Wilkie Collins
British · 1824 to 1889
Born William Wilkie Collins on January 8, 1824, at 11 New Cavendish Street in London, the son of the Royal Academician landscape painter William Collins and Harriet Geddes, he was named for the painter David Wilkie, his godfather, and was known from boyhood by his middle name. The family was strictly Anglican, and his mother enforced punishing church attendance that he never forgave. From 1836 to 1838 he lived with his parents in Italy and France, learning Italian on the spot and beginning his French. He was apprenticed at sixteen to the London tea merchants Antrobus and Co., disliked the work, and after his father's death in 1847 turned to writing biography and fiction. His first novel, Antonina (1850), brought him to the attention of Charles Dickens, who made him a friend, collaborator, and contributor to Household Words and All the Year Round for the next two decades. The Woman in White (1860), narrated by a chorus of voices on the model of legal depositions, was the first English sensation novel, and queues formed at Mudie's circulating library on publication day.
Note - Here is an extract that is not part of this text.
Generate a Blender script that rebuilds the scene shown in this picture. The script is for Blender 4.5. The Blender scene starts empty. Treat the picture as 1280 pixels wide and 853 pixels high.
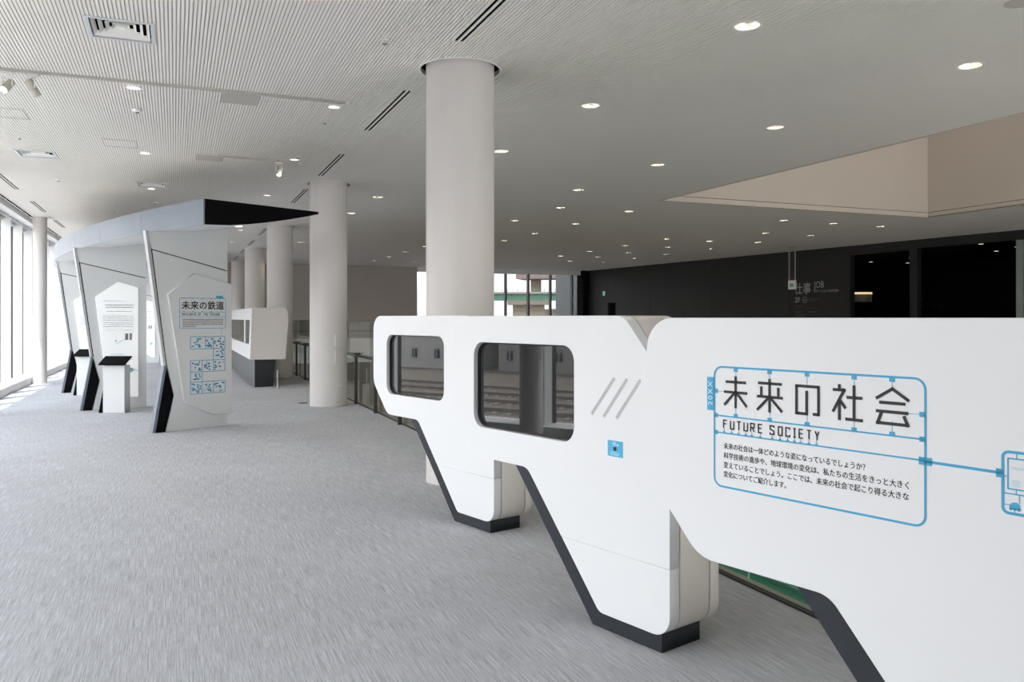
import bpy, bmesh, math, random
from mathutils import Vector, Matrix
random.seed(7)
sc = bpy.context.scene
COL = sc.collection
PI = math.pi

# ------------------------------------------------------------------ camera, sky, sun, exposure
YAW = math.radians(22.40)
cam_d = bpy.data.cameras.new('camera'); cam = bpy.data.objects.new('camera', cam_d); COL.objects.link(cam)
cam.location = (0, 0, 1.55); cam.rotation_euler = (PI/2, 0, -YAW)
cam_d.sensor_width = 36; cam_d.lens = 28.8; cam_d.shift_y = -29/1280; cam_d.clip_end = 2000
sc.camera = cam

w = bpy.data.worlds.new('sky'); sc.world = w; w.use_nodes = True
nt = w.node_tree; nt.nodes.clear()
out = nt.nodes.new('ShaderNodeOutputWorld'); bg = nt.nodes.new('ShaderNodeBackground')
tc = nt.nodes.new('ShaderNodeTexCoord'); sep = nt.nodes.new('ShaderNodeSeparateXYZ'); ramp = nt.nodes.new('ShaderNodeValToRGB')
ramp.color_ramp.elements[0].position = 0.0; ramp.color_ramp.elements[0].color = (1, .985, .97, 1)
ramp.color_ramp.elements[1].position = 0.9; ramp.color_ramp.elements[1].color = (.80, .875, 1, 1)
nt.links.new(tc.outputs['Generated'], sep.inputs[0]); nt.links.new(sep.outputs['Z'], ramp.inputs[0])
nt.links.new(ramp.outputs[0], bg.inputs[0]); bg.inputs[1].default_value = 6.0
nt.links.new(bg.outputs[0], out.inputs[0])

def light(name, kind, loc, energy, color=(1, 1, 1), **kw):
    d = bpy.data.lights.new(name, kind); d.energy = energy; d.color = color
    o = bpy.data.objects.new(name, d); COL.objects.link(o); o.location = loc
    for k, v in kw.items(): setattr(d, k, v)
    return o
def aim(o, v): o.rotation_euler = Vector(v).to_track_quat('-Z', 'Y').to_euler()
sun = light('sun', 'SUN', (-20, -10, 40), 9.0, (1, .96, .9), angle=0.01); aim(sun, (0.24, 0.40, -1.0))
# sky portals in the two glass walls and in the roof light (they only guide sampling of the sky)
def portal(name, loc, v, sx, sy):
    o = light(name, 'AREA', loc, 1, shape='RECTANGLE', size=sx, size_y=sy); aim(o, v); o.data.cycles.is_portal = True
    return o
portal('portal_left', (-3.56, 16, 2.05), (1, 0, 0), 3.8, 44).rotation_euler = (0, -PI/2, 0)
portal('portal_far', (14.8, 37.3, 1.9), (0, -1, 0), 9, 4.0)
# light shaft over the ceiling opening: a luminous skylight ceiling
shaft = light('skylight_lamp', 'AREA', (12.7, 6.0, 8.9), 230, (1, .95, .88), shape='RECTANGLE', size=7.2, size_y=15.6)
# general warm light of the ceiling downlights, hung just under the ceiling in rows
sc.view_settings.view_transform = 'Standard'; sc.view_settings.look = 'None'; sc.view_settings.gamma = 1
sc.view_settings.use_curve_mapping = False
sc.view_settings.exposure = 0.0
sc.cycles.use_denoising = True
sc.cycles.max_bounces = 10; sc.cycles.diffuse_bounces = 6; sc.cycles.glossy_bounces = 4
sc.cycles.transparent_max_bounces = 16
sc.cycles.sample_clamp_indirect = 8
sc.cycles.caustics_reflective = False; sc.cycles.caustics_refractive = False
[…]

The Moonstone (1868) gave the modern detective story most of its furniture: the locked-room theft, the country-house cast, the unreliable witnesses, the methodical investigating officer. He wrote more than thirty novels in all, including No Name (1862), Armadale (1866), and The Law and the Lady (1875). He kept two households, never marrying either Caroline Graves, with whom he lived for most of his life, or Martha Rudd, with whom he had three children under the assumed name William Dawson. Laudanum, taken for crippling gout, ruined his last decade. He died at 82 Wimpole Street in London on September 23, 1889, at the age of sixty-five.